One of our clients provides very accurate real-time captioning services. While her work impacts the deaf and hard of hearing community, her target audience is actually the administration of colleges and universities, as well as certain government agencies, who are required by the Americans with Disabilities Act to offer captioning and other accessibility services to deaf and hard of hearing students and citizens.

She had a very modest budget, so our first response was to use keyword search. One of the things Makespace does really well is build sites that are conversion optimized—with simple, prominent forms and calls-to-action so that site visitors become business leads or customers. However, the traffic coming from her Adwords campaign was not converting into business leads for our client.

We took a second look at the site to make sure we hadn't missed any clear opportunities for greater conversion optimization. We recommended that she create some link-bait content around ADA and Section 503 compliance (her most compelling “reason to buy” her services). Then we looked at the Adwords campaign data.

Surprisingly, almost none of her campaign traffic was coming from keyword search. Nearly all the clicks were coming from Google's Display Network. This was odd enough that we looked a little deeper. The keywords related to her industry had low search volume levels to begin with, and a relatively high cost-per-click. She couldn't compete in keyword search with her much larger competitors.

But that wasn't where the real answer to her conversion problem lay. When we looked at where her clicks were coming from in more detail, we discovered that the placements delivering clicks were incredibly telling when it came to user intent. The clicks were coming from ad placements next to two different types of content: videos and articles aimed at the deaf community, and videos and articles about how to start a career in captioning.

While these visitors were obviously very interested in her services (after all, they clicked through), they were not her target audience and not potential converting business leads.

We briefly considered doing managed placements and laboriously filtering where the placements appeared in the Display Network, but then we had another idea.
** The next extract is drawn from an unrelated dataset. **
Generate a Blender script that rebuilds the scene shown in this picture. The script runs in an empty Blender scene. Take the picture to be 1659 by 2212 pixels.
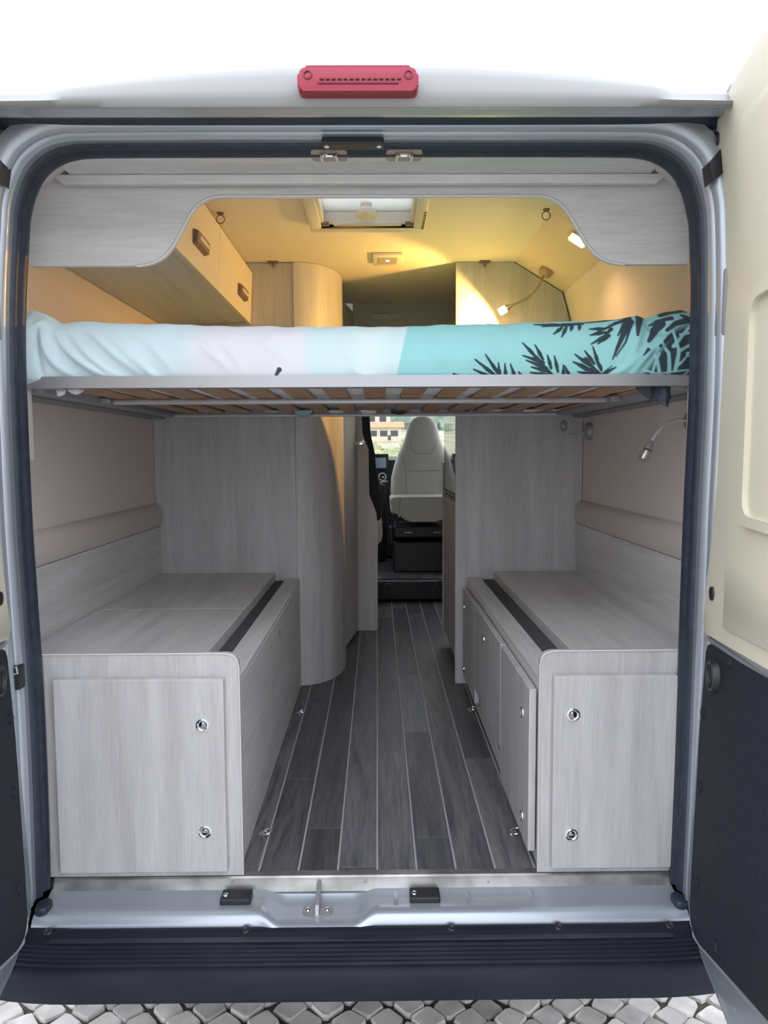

LinkedIn offered display ads very similar to Google text ads, and could be targeted by the industry of the user with a really high degree of accuracy. We turned off the Adwords campaign, created some compelling ADA/Section 502 ads, and targeted a LinkedIn ads campaign to only U.S. professionals at a management level or above, working in post-secondary education.

The results were startling. The LinkedIn campaign delivered comparable CPC to the Adwords campaign, with higher total impressions and lower CPM. But the real value was that unlike the Adwords campaign, these ads were reaching our client's target audience. Instead of throwing her ad dollars away on text ads that weren't going to ever translate into customers, she immediately started raising her visibility among her target customer base.

We learned a lot from this campaign. Most importantly, that heuristics (“rules of thumb”) are a great place to start your internet marketing strategy, but they're no replacement for digging into the data.